Une minute plus tard, c'était la mi-temps et Nantes tenait logiquement le bon bout.
Bagayoko sort, le match échappe peu à peu à Nantes
La seconde période ne fut malheureusement pas du même cru. Les Canaris firent-ils preuve de suffisance, ce qui mit en relief leurs insuffisances dans la maîtrise du ballon ? Toujours est-il que le match leur échappa peu à peu. La sortie de Bagayoko, dès la 56è minute, ne fit qu'accentuer la tendance car elle libéra les Libournais de la principale menace qui pesait sur eux. Ils purent desserrer l'étau et commencer à monter d'autant que Shereni et surtout De Feitas évoluaient de plus en plus bas. Embusqué derrière Poulard, Deranja eut une première occasion de réduire la marque (68è). Le remplacement de Dossevi par Goussé (68è) ne fit qu'accentuer la tendance, Nantes évoluait désormais avec un seul joueur devant (Goussé) et Heinz était tout à fait transparent. Personne ne nie généralement ses qualités, techniques notamment, mais beaucoup mettent en doute la régularité du Tchèque. Eh bien, il faut croire qu'il n'était pas dans un bon soir !

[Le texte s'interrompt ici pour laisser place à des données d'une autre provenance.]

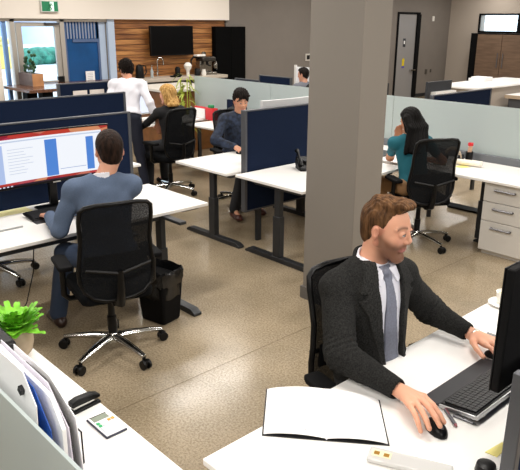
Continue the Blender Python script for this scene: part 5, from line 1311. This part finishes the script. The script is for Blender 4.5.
# --- blonde woman
r = rig((-6.76, 4.78, .60), 178, 8, 205, 5, .94)
figure('blonde woman in a black top sitting with her back to us by the standing man', r,
       ((ik(r.shL, (-7.28, 4.62, .76), .27, .25, r.l - U3), (-7.28, 4.62, .76), (-1, 0, -.1)), (ik(r.shR, (-7.28, 4.95, .76), .27, .25, -r.l - U3), (-7.28, 4.95, .76), (-1, 0, -.1))),
       ((-7.15, 4.68, .54), (-7.10, 4.62, .1), (-7.15, 4.88, .54), (-7.15, 4.9, .1)), .008, 'dca58a', ('black_top', mat('black_knit', '131316', .9)), mat('dark_trousers', '1d1e22', .85), m_black_matte,
       long_hair(hairmat('hair_blonde', 'd9b070', '9a7038'), .17, .026, .04, .003, .06), female=True, brow='8a6238', top_i=.014)
# --- man in dark patterned jacket, facing the middle screen
m_camo = mat('dark_navy_camouflage', '2b3850', .85, col2='0c1320', nscale=22, bump=.1, bscale=120)
r = rig((-5.70, 4.93, .60), -18, 12, -24, 16, 1.0)
figure('dark-haired man in a patterned navy jacket facing us, behind the middle screen', r,
       ((ik(r.shL, (-5.28, 5.05, .78), .28, .26, r.l - U3), (-5.28, 5.05, .78), (1, -.2, -.1)), (ik(r.shR, (-5.375, 4.625, .785), .28, .26, -r.l - U3 * .6), (-5.375, 4.625, .785), (1, -.1, -.15))),
       ((-5.30, 4.94, .55), (-5.3, 4.9, .1), (-5.32, 4.70, .55), (-5.30, 4.55, .1)), .007, 'd39a7c', ('jacket', m_camo), mat('dark_trousers', '1d1e22', .85), mat('red_brown_leather', '4a2018', .4),
       short_hair(hairmat('hair_black_brown', '1f1713', '0c0806'), .018, -.08, .012, .003, fringe=True), collar=('jacket_collar', m_camo, .075, .035), top_i=.024, wr_amp=.006)
# --- woman in a teal top
m_teal = mat('teal_jersey', '0a5a68', .85)
r = rig((-3.44, 5.24, .60), 150, 20, 172, 14, .95)
wl = A3((-3.845, 5.475, 1.0))
figure('woman with long black hair in a teal top, chin on hand', r,
       ((A3((-3.90, 5.46, .785)), wl, (.3, -.15, 1)), (ik(r.shR, (-3.62, 5.72, .77), .27, .25, -r.l - U3), (-3.62, 5.72, .77), (-1, .2, -.1))),
       ((-3.86, 5.32, .54), (-3.95, 5.3, .1), (-3.72, 5.52, .54), (-3.85, 5.6, .1)), .0065, 'c48866', ('teal_top', m_teal), mat('tan_trousers', 'a07c58', .85), m_black_matte,
       long_hair(hairmat('hair_jet', '0c0908', '050403'), .36, .022, .07, .0016, .098), sleeves=.28, female=True, top_i=.012, wr_amp=.003)
# --- far person before the white board
r = rig((-8.02, 8.55, .6), 170, 5, 200, 10, .93)
figure('dark-haired person seated before the white board, left of the pillar', r,
       ((ik(r.shL, (-8.4, 8.4, .76), .27, .25, -U3), (-8.4, 8.4, .76), (-1, 0, 0)), (ik(r.shR, (-8.4, 8.7, .76), .27, .25, -U3), (-8.4, 8.7, .76), (-1, 0, 0))),
       ((-8.4, 8.47, .54), (-8.4, 8.45, .1), (-8.4, 8.65, .54), (-8.4, 8.67, .1)), .011, 'cf9a80', ('shirt', mat('grey_shirt', '6a6c74', .8)), mat('dark_trousers', '1d1e22', .85), m_black_matte,
       short_hair(hairmat('hair_black_brown', '1f1713', '0c0806'), .02, -.09, .0, .002), eyes_on=False)
dup(ch0, (-7.98, 8.56, 0), math.radians(170), 'office chair under the far person before the white board', GC)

Incroyable renversement de situation
L'apport de Moullec qui succéda à Da Rocha (76è), une première historique puisque Nantes jouait alors sans aucun joueur formé au club, se révéla également minime et plus les minutes passaient plus Nantes se montrait laborieux. Le match de la Coupe de la Ligue face à Monaco trottait-il déjà dans les têtes ? Tous, Der Zakarian y compris, se montrèrent d'accord pour répondre par la négative.

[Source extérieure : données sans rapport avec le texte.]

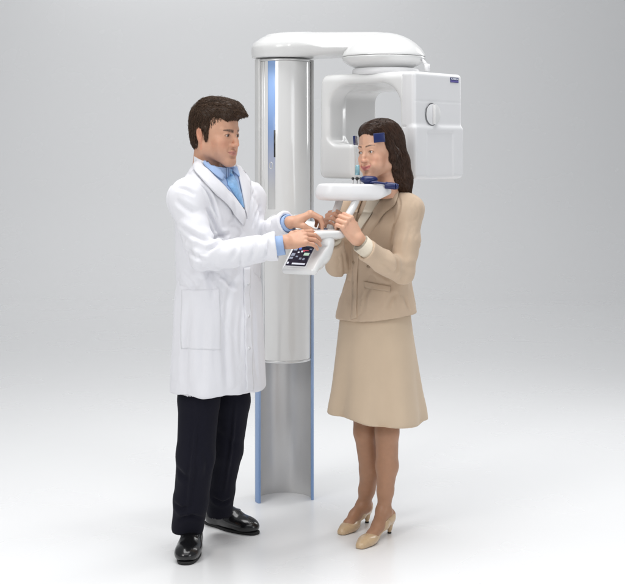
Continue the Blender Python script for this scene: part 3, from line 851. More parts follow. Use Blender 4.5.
# ------------------------------------------------------------------ hair strands laid over a sculpted hair mass
def strands(F, V, dirfn, count, steps, step, wid, seed, lift=0.0015, accept=None, wob=0.15, tri=3):
    rng = np.random.RandomState(seed)
    P = V[rng.choice(len(V), count * 3)]
    if accept is not None: P = P[accept(P)]
    P = P[:count]; n = len(P)
    jit = rng.randn(n, 3) * wob; w = wid * (0.6 + .8 * rng.rand(n)); lf = lift * (0.2 + 1.3 * rng.rand(n) + 1.6 * (rng.rand(n) > .93) * rng.rand(n))
    pts = []; nr = []; alive = np.ones(n)
    for s in range(steps + 1):
        d = F.sample(P); N = F.normal(P, .004)
        if s: alive = alive * (d < .0025)
        tgt = lf * math.sin(math.pi * min(1, (s + .4) / (steps + .6)) ** .8) if s else -.001 + 0 * lf
        P = P - N * (d - tgt)[:, None] * alive[:, None]
        pts.append(P.copy()); nr.append(N)
        D = dirfn(P) + jit; D = D - N * (D * N).sum(1, keepdims=True) * .9
        D /= np.linalg.norm(D, axis=1, keepdims=True) + 1e-6
        P = P + D * step * alive[:, None]
    pts = np.array(pts); nr = np.array(nr)                       # steps+1, n, 3
    T = np.gradient(pts, axis=0); T /= np.linalg.norm(T, axis=2, keepdims=True) + 1e-9
    B = np.cross(T, nr); B /= np.linalg.norm(B, axis=2, keepdims=True) + 1e-9
    prof = np.sin(np.pi * np.clip((np.arange(steps + 1) + .6) / (steps + 1.0), 0, 1)) ** .6
    prof[-1] = .12
    ww = prof[:, None, None] * w[None, :, None]
    A = pts - B * ww; Cc = pts + B * ww; Up = pts + nr * ww * .7
    m = steps + 1
    VV = np.stack([A, Up, Cc], 0)                                  # 3, m, n, 3
    VV = VV.transpose(2, 1, 0, 3).reshape(-1, 3)                   # n, m, 3
    base = (np.arange(n) * m * 3)[:, None, None]
    i = np.arange(steps)[None, :, None] * 3
    q = []
    for a, b in ((0, 1), (1, 2), (2, 0)):
        q.append(np.concatenate([base + i + a, base + i + b, base + i + 3 + b, base + i + 3 + a], 2).reshape(-1, 4))
    FF = np.concatenate(q)
    tone = np.repeat(0.62 + 0.7 * rng.rand(n) ** 1.5, m * 3)
    return VV, FF, tone

def capsule_cloud(parts): return parts

# ================================================================== THE MAN
MX, MY = -0.385, 0.03
man = empty('person', (MX, MY, 0), 'dark-haired man in a long white coat and light blue tie touching the machine', 'person')
SKM = (0.60, 0.335, 0.225)

def g(px, py, Y): return at(px, py, Y)
# coat ---------------------------------------------------------------
m_sh_n, m_el_n, m_wr_n = g(186, 199, -.16), g(204, 256, -.25), g(277, 246, -.26)
m_sh_f, m_el_f, m_wr_f = g(248, 198, .17), g(254, 238, .13), g(288, 223, -.03)
Fc = Field((-0.66, -0.42, 0.60), (-0.06, 0.36, 1.70), 0.0055)
mc = lambda px: (px - HX) / 245.5
rowsM = [(0.667, mc(218), .0, .215, .158), (0.80, mc(218), .0, .208, .150), (1.0, mc(218), .0, .198, .140), (1.12, mc(218.5), .0, .193, .133),
         (1.25, mc(218), .0, .196, .130), (1.38, mc(217.5), .0, .198, .128), (1.46, mc(217), .0, .185, .115), (1.51, mc(216), .0, .150, .098), (1.545, mc(214.5), .0, .105, .084), (1.570, mc(213.5), -.005, .084, .082)]
Fc.loft(rowsM, 50, 0.0, 'u', 2.35)
Fc.chain([m_sh_n, (m_sh_n + m_el_n) / 2 + np.array([-.007, 0, 0]), m_el_n], [.063, .060, .057], .014)
Fc.chain([m_el_n, (m_el_n + m_wr_n) / 2 + np.array([0, 0, -.005]), m_wr_n, m_wr_n + nrm(m_wr_n - m_el_n) * .03], [.058, .055, .055, .056], .018)
Fc.cone(m_sh_n, g(210, 179, -.03), .064, .062, .07)
Fc.chain([m_sh_f, m_el_f], [.060, .055], .012); Fc.cone(m_sh_f, g(222, 181, 0.03), .06, .06, .06)
Fc.chain([m_el_f, m_wr_f, m_wr_f + nrm(m_wr_f - m_el_f) * .03], [.055, .048, .047], .02)
# hollow: hem, cuffs, neck
Fc.loft([(0.60, r[1], r[2], r[3], r[4]) if i == 0 else r for i, r in enumerate(rowsM[:3])], 50, .004, 's', 2.35, -.015)
nd = nrm(m_wr_n - m_el_n); Fc.cone(m_wr_n - nd * .005, m_wr_n + nd * .09, .045, .047, .004, 's')
Fc.cut(m_wr_n, nd)
nd = nrm(m_wr_f - m_el_f); Fc.cone(m_wr_f - nd * .005, m_wr_f + nd * .09, .038, .040, .004, 's')
Fc.cut(m_wr_f, nd)
hoM = g(214.5, 133.5, -.03)
Fc.cone(hoM + np.array([0, 0.0, -.15]), hoM + np.array([0, 0, .05]), .060, .064, .006, 's')
Fc.cone(g(228, 168, -.06), g(236, 180, -.1), .05, .03, .02, 's')
V, F = Fc.mesh(); N = vert_normals(V, F)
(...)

On se disait certes que si Libourne marquait un but la rencontre restait susceptible de changer de cours, pourtant, avouons-le, on avait presque rangé nos stylos à la 87è minute. Allons que pouvait-il encore se passer ? Bien sûr, Poulard venait de se voir infliger un petit pont mais quand même : Nantes paraissait en mesure de gérer son butin.
On ne trembla pas encore lorsque Poulard fut sanctionné par un penalty pour une intervention sur Kardum. Deranja en profita pour tromper Heurtebis mais à 2-1 et trois minutes seulement à jouer, il n'y avait apparemment pas le feu.

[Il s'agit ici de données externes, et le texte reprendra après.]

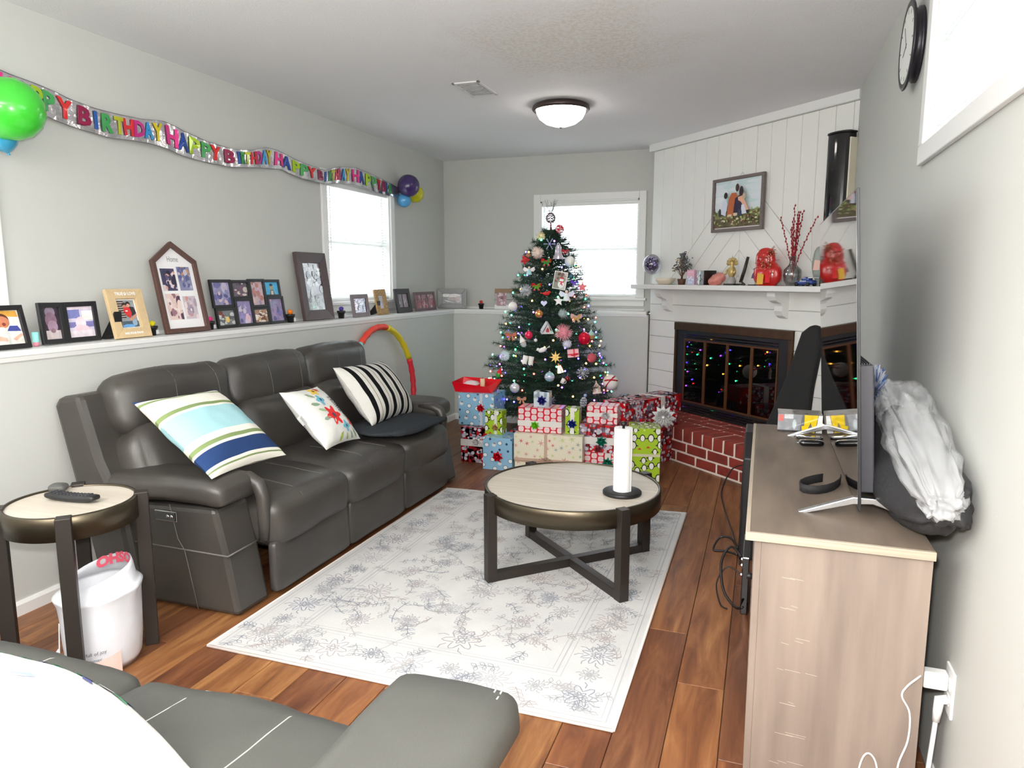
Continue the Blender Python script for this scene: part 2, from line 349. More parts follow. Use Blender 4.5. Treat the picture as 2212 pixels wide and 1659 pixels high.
# hearth: mortar core and bricks
HM = bpy.data.objects.new('hearth', None); col.objects.link(HM); HM.matrix_world = FM; HM['kind'] = 'structure'
MORT = M('mortar', (238, 228, 218), .9, bump=.3, bs=90, var=.05, vs=30)
BRK = M('red_brick', (150, 54, 40), .82, c2=(108, 36, 30), vs=9, bump=.35, bs=110, rand=True)
HD, HZ = .47, .258
b = B(); b.box((-2.05, -HD+.005, 0), (.02, .01, HZ-.006)); S('hearth_core', b, MORT, HM)
def brick(x0, y0, z0, x1, y1, z1, me=[None]):
    b = B(); j = lambda: RN.uniform(-.003, .003); sx, sy, sz = (x1-x0)/2, (y1-y0)/2, (z1-z0)/2
    pts = [(x+j(), y+j()*.5, z+j()*.6) for z in (-sz, sz) for y in (-sy, sy) for x in (-sx, sx)]
    b.add(pts, [(0, 2, 3, 1), (4, 5, 7, 6), (0, 1, 5, 4), (1, 3, 7, 5), (3, 2, 6, 7), (2, 0, 4, 6)])
    o = S('brick', b, BRK, HM, bev=.006, seg=2); o.location = ((x0+x1)/2, (y0+y1)/2, (z0+z1)/2); return o
mj = .015
for row, (z0, z1) in enumerate(((.012, .078), (.089, .155))):
    x = -2.04-(.1 if row else 0)
    while x < .0:
        brick(max(x, -2.05), -HD+.001, z0, min(x+.196, .015), -HD+.09, z1); x += .196+mj
x = -2.05
while x < 0:
    brick(x, -HD-.001, .166, x+.088, -HD+.205, HZ); x += .088+mj
for k_, y0 in enumerate((-HD+.205+mj, -HD+.205+mj*2+.092, -HD+.205+mj*3+.184)):
    x = -2.05-(k_ % 2)*.1
    while x < 0:
        brick(max(x, -2.05), y0, HZ-.06, min(x+.196, .015), min(y0+.092, -.004), HZ); x += .196+mj
# ------------------------------------------------------------------ fireplace insert
def fw(u, off, z): return tuple(FM @ Vector((u, -off, z)))
def fthing(name, label, cat, u, off, z, rz=0, group=None): return thing(name, label, cat, fw(u, off, z), (0, 0, -ANG+rz), group)
BRONZE = M('dark_bronze', (84, 62, 46), .42, .75, var=.15, vs=20)
fi = fthing('fireplace_insert', 'black fireplace insert with bronze surround and four glass door panels', 'fireplace', UC-.055, 0, IB)
W2, HH = .6, IT-IB
b = B(); e = .022
b.box((-W2, -.035, HH-.062), (W2, .02, HH)); b.box((-W2, -.03, 0), (-W2+e, .02, HH-.06)); b.box((W2-e, -.03, 0), (W2, .02, HH-.06)); O('surround_trim', b, BRONZE, fi, bev=.003)
b = B(); b.box((-W2+e, -.018, .0), (-W2+.11, .012, HH-.062)); b.box((W2-.11, -.018, 0), (W2-e, .012, HH-.062)); b.box((-W2+.11, -.018, HH-.13), (W2-.11, .012, HH-.062)); b.box((-W2+.11, -.018, 0), (W2-.11, .012, .085)); O('face_panel', b, BLACK, fi, bev=.002)
for z0, n in ((.018, 3), (HH-.118, 2)):
    for k in range(n):
        b = B(); b.box((-W2+.12, -.026, z0+k*.02), (W2-.12, -.016, z0+k*.02+.009)); O('louver', b, BLACKG, fi, bev=.002)
b = B(); x0, x1, z0, z1 = -W2+.11, W2-.11, .085, HH-.13
b.box((x0, .19, z0), (x1, .2, z1)); b.box((x0-.01, .0, z0), (x0, .2, z1)); b.box((x1, .0, z0), (x1+.01, .2, z1)); b.box((x0, .0, z0-.01), (x1, .2, z0)); b.box((x0, 0, z1), (x1, .2, z1+.01)); O('firebox', b, M('soot_black', (30, 28, 27), .95, var=.4, vs=8), fi)
LOG = M('ash_log', (170, 162, 154), .95, var=.35, vs=12, bump=.5, bs=30)
for p0, p1, r in (((-.28, .09, .15), (.3, .1, .13), .055), ((-.2, .15, .22), (.34, .13, .2), .05), ((-.05, .06, .1), (.1, .17, .28), .04)):
    b = B(); b.tube([p0, tuple((Vector(p0)+Vector(p1))/2+Vector((0, 0, .012))), p1], [r, r*1.1, r*.9], 9); O('log', b, LOG, fi)
DG = glass_thin('smoked_glass', (150, 148, 146), .07, .01); DF = M('door_frame_bronze', (104, 66, 40), .4, .6)
dw = (x1-x0)/4
for k in range(4):
    a = x0+k*dw; b = B(); f = .013
    b.box((a+.001, -.022, z0), (a+f, -.006, z1)); b.box((a+dw-f, -.022, z0), (a+dw-.001, -.006, z1)); b.box((a+f, -.022, z0), (a+dw-f, -.006, z0+f)); b.box((a+f, -.022, z1-f), (a+dw-f, -.006, z1))
    dr = O('door', b, DF, fi, bev=.002); b = B(); b.box((a+f-.002, -.016, z0+f-.002), (a+dw-f+.002, -.012, z1-f+.002)); O('glass_pane', b, DG, dr)
# mantel shelf with its corbels
mt = fthing('mantel_shelf', 'white mantel shelf on two scrolled corbels above the fireplace', 'shelf', -.95, 0, 1.25)
b = B(); b.box((-1.0, -.215, 0), (.95, .0, .036)); O('shelf_board', b, WHITE, mt, bev=.004)
prof = [(0, 0), (-.14, 0), (-.14, -.035), (-.125, -.062), (-.1, -.075), (-.075, -.082), (-.062, -.1), (-.066, -.135), (-.05, -.165), (-.02, -.182), (0, -.185)]
for u in (-.735, .47):
    b = B(); b.prism(prof, u-.035, u+.035, 'x'); O('corbel', b, WHITE, mt, bev=.004, recalc=True)
# ------------------------------------------------------------------ print helper for pictures
def pic(b, x0, z0, x1, z1, y, shapes, bg):
    """flat print in the xz plane facing -y; shapes in 0..1 coordinates"""
    b.poly([(x0, y, z0), (x1, y, z0), (x1, y, z1), (x0, y, z1)], bg); k = 0
    for sh in shapes:
        k += 1; yy = y-.00015*k
        f = lambda u, v, yy=yy: (x0+(x1-x0)*min(1, max(0, u)), yy, z0+(z1-z0)*min(1, max(0, v)))
        t = sh[0]
        if t == 'r': fanpoly(b, [(sh[1], sh[2]), (sh[3], sh[2]), (sh[3], sh[4]), (sh[1], sh[4])], f, sh[5])
        elif t == 'e': fanpoly(b, ell(sh[1], sh[2], sh[3], sh[4], 16), f, sh[5])
        elif t == 'p': b.poly([f(*q) for q in sh[1]], sh[2])
def blur_pic(seed, pal, n=26):
    r = random.Random(seed); out = []
    for i in range(n):
        s = r.uniform(.06, .2)*(1.2-i/n*.7); out.append(('e', r.uniform(.05, .95), r.uniform(.05, .95), s, s*r.uniform(.5, 1.4), r.choice(pal)))
    return out
def frame_bars(b, w, h, bw, d, c=None, y0=0, outline=None, slope=0):
    o = [(-w/2, 0), (w/2, 0), (w/2, h), (-w/2, h)] if outline is None else outline
    n = len(o); inn = []
    for i in range(n):
        a, q, e_ = Vector(o[i-1]), Vector(o[i]), Vector(o[(i+1) % n]); d1 = (q-a).normalized(); d2 = (e_-q).normalized()
        n1 = Vector((-d1.y, d1.x)); n2 = Vector((-d2.y, d2.x)); m_ = n1+n2; m_ = m_/m_.dot(n1); inn.append(q+m_*bw)
    for i in range(n):
        j = (i+1) % n; p = [o[i], o[j], inn[j], inn[i]]
        vs = [(q[0], y0, q[1]) for q in p]+[(p[0][0], y0-d, p[0][1]), (p[1][0], y0-d, p[1][1]), (p[2][0], y0-d+slope, p[2][1]), (p[3][0], y0-d+slope, p[3][1])]
        b.add(vs, [(0, 3, 2, 1), (4, 5, 6, 7), (0, 1, 5, 4), (1, 2, 6, 5), (2, 3, 7, 6), (3, 0, 4, 7)], c)
    return inn
# family picture on the fireplace wall
GW = M('grey_brown_wood', (112, 100, 98), .6, var=.15, vs=8, stretch=(1, 8, 8))
pt = fthing('framed_picture', 'grey framed picture of a family of four sitting in a meadow, on white planks', 'picture', -.94, .016, 1.675)
b = B(); frame_bars(b, .505, .385, .022, .024); O('frame', b, GW, pt, bev=.002)
b = B(); b.box((-.24, -.008, .012), (.24, -.001, .373), (244, 238, 238)); r = random.Random(4)
sh = [('e', r.uniform(0, 1), r.uniform(.45, 1), r.uniform(.08, .25), r.uniform(.03, .09), r.choice([(214, 232, 236), (226, 234, 240), (204, 226, 228), (232, 240, 244)])) for _ in range(26)]
sh += [('r', 0, 0, 1, .34, (138, 140, 96)), ('r', 0, 0, 1, .2, (112, 100, 74))]
sh += [('e', r.uniform(0, 1), r.uniform(.02, .36), r.uniform(.01, .035), r.uniform(.01, .035), r.choice([(176, 188, 120), (96, 92, 64), (226, 220, 186), (120, 84, 56), (150, 158, 96), (84, 86, 60)])) for _ in range(150)]
sh += [('p', [(.18, .3), (.3, .24), (.34, .5), (.3, .6), (.22, .58)], (214, 220, 236)), ('e', .29, .68, .04, .07, (40, 26, 28)), ('e', .17, .33, .03, .08, (44, 48, 54)),
       ('p', [(.33, .25), (.48, .24), (.56, .6), (.52, .72), (.42, .72), (.36, .6)], (182, 98, 54)), ('e', .54, .82, .04, .085, (66, 44, 40)), ('p', [(.47, .3), (.62, .28), (.66, .52), (.6, .66), (.5, .6)], (46, 34, 62)),
       ('e', .63, .72, .045, .12, (52, 28, 30)), ('p', [(.56, .62), (.66, .64), (.8, .34), (.76, .32), (.62, .52), (.57, .55)], (232, 176, 148)), ('p', [(.66, .25), (.76, .26), (.7, .46), (.64, .44)], (222, 226, 238)), ('e', .69, .62, .035, .07, (196, 176, 150)),
       ('r', .36, .22, .44, .27, (226, 198, 178)), ('r', .48, .23, .56, .29, (220, 208, 180)), ('p', [(.57, .22), (.66, .22), (.64, .36), (.58, .36)], (52, 60, 86)), ('e', .78, .29, .025, .04, (40, 40, 44))]
pic(b, -.228, .03, .228, .362, -.009, sh, (222, 234, 238)); O('print', b, PRINT, pt)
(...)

Eh bien si : l'incendie était là, les flammes de l'inquiétude embrasaient les rangs de la défense nantaise qui ne savait plus où donner de la lance. Et Pierre, décidément pas à son niveau de la saison dernière, concédait un coup franc aux 18 mètres. Polovanec tirait dans le mur. Ouf !
Ce n'était pas fini. Quatre minutes d'arrêts de jeu avait indiqué Philippe Chat. La première fut fatale aux Canaris : Bocaly trouva la faille d'un shoot d'une vingtaine de mètres.
Avertissement sans frais
2-2, il y avait de quoi avoir des regrets ! Mais on n'était plus sûr de rien. Ni du pire, un troisième but encaissé, ni du meilleur. C'est le bonheur qui arriva. Grâce à Harlington Shereni dont le cinquième but de la saison vaut donc cher, tant arithmétiquement que moralement.
« Je ne suis pas content , » assura Michel Derzakarian, reconnaissant que Nantes n'avait pas joué en seconde période. Il va donc falloir corriger le tir. Frédéric Da Rocha, lui, parlait d'un avertissement sans frais dont il importe de retenir les leçons, tout en savourant le plaisir d'avoir gagné. C'est un avis et un sentiment que nous partageons.